Il faut donc les exclure du champ d’application du régime Dutreil. Par conséquent, nous ne pourrons pas bénéficier de l’exonération de 75% sur les titres d’une SCI ou de toute autre société à prépondérance immobilière.
Toutefois, le texte n’exige pas que la société exerce à titre exclusif une activité industrielle, commerciale, artisanale, agricole ou libérale. Il dispose simplement que cela doit être l’activité principale.
Les sociétés holdings animatrices de groupe exercent une activité industrielle, commerciale, artisanale, agricole ou libérale, de sorte que leur transmission peut bénéficier de l’exonération.
A cet égard, le juge de l’impôt considère que la prépondérance s’apprécie au vu d’un faisceau d’indices déterminés d’après la nature de l’activité et des conditions de son exercice. En présence d’une société holding, le caractère principal de l’activité d’animation de groupe est retenu notamment lorsque la valeur vénale des titres des filiales animées représente plus de la moitié de son actif total.
D’une manière plus générale, l’administration admet qu’une société exerce une activité industrielle, commerciale, artisanale, agricole ou libérale de façon prépondérante lorsque le chiffre d’affaires procuré par cette activité représente au moins 50% du montant de son chiffre d’affaires total. Il faut également que la valeur vénale de l’actif brut immobilisé et circulant affecté à cette activité représente au moins la moitié de la valeur vénale de son actif brut total.
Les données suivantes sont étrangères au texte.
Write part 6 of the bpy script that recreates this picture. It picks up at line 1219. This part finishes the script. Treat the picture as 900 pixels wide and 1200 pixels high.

La cour d’appel de Paris a jugé que pour l’appréciation de la part des actifs d’une société holding, on doit inclure au numérateur du ratio les actifs immobilisés ou circulés, autres que les titres détenus, affectés à l’activité d’animation des sociétés animées. Cela vise notamment l’immeuble détenu par la société holding et donné à bail à sa filiale opérationnelle animée. Cela peut aussi viser les éventuelles créances rattachées aux filiales animées.
S’agissant de la date d’appréciation, la condition d’exercice d’une activité éligible doit être satisfaite à compter de la conclusion de l’engagement collectif et jusqu’au terme de l’engagement individuel de conservation. Par dérogation, cette condition doit être satisfaite depuis deux ans au moins à la date de la transmission en cas d’engagement réputé acquis.